A weather pattern partly linked with El Nino has turned winter upside-down across the U.S. during a week of heavy holiday travel, bringing spring-like warmth to the Northeast and so much snow across the West that even skiing slopes have been overwhelmed. Southerners in large parts of Louisiana and Arkansas awoke Wednesday to tornado watches two days before Christmas.

In a reversal of a typical Christmas, forecasters expect New York to be in the mid-60s (more than 15 degrees Celsius) on the holiday -- several degrees higher than Los Angeles.

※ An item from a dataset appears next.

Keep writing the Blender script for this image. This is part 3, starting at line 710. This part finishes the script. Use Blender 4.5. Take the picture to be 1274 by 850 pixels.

The mild conditions have helped golf courses in New England do brisk business, but the pattern comes at a steep cost for ski resorts that have closed and for backcountry skiers who confront avalanche risks. And like Rau, many Americans complain that it just doesn't feel like the holidays without a chill in the air.

Big parts of the county are basking in above-average temperatures, especially east of the Mississippi and across the Northern Plains. Record warmth was expected on Christmas Eve along the East Coast, said Bob Oravec, lead forecaster with the National Weather Service.

He laid the credit -- or blame -- with a strong El Nino pattern, the warming of surface waters in the Pacific Ocean near the equator. That's helped drive warm air west to east across the U.S. mainland and kept colder air from the Arctic at bay, he said.

In the Pacific Northwest and California, the effects of El Nino haven't really hit yet. They're typically seen in January through March, and the heavy rains and snows in the region are probably not linked to the phenomenon, said Washington State Climatologist Nick Bond.

In addition to El Nino, a weather pattern called the North Atlantic Oscillation is also helping keep cold air bottled up in the Arctic. Combine that with warm temperatures around the planet from man-made global warming and you have a recipe for intense weather, said Jeff Masters, director of meteorology at Weather Underground.

"There are a couple of natural patterns at work, and then there's this human-caused component too," he said.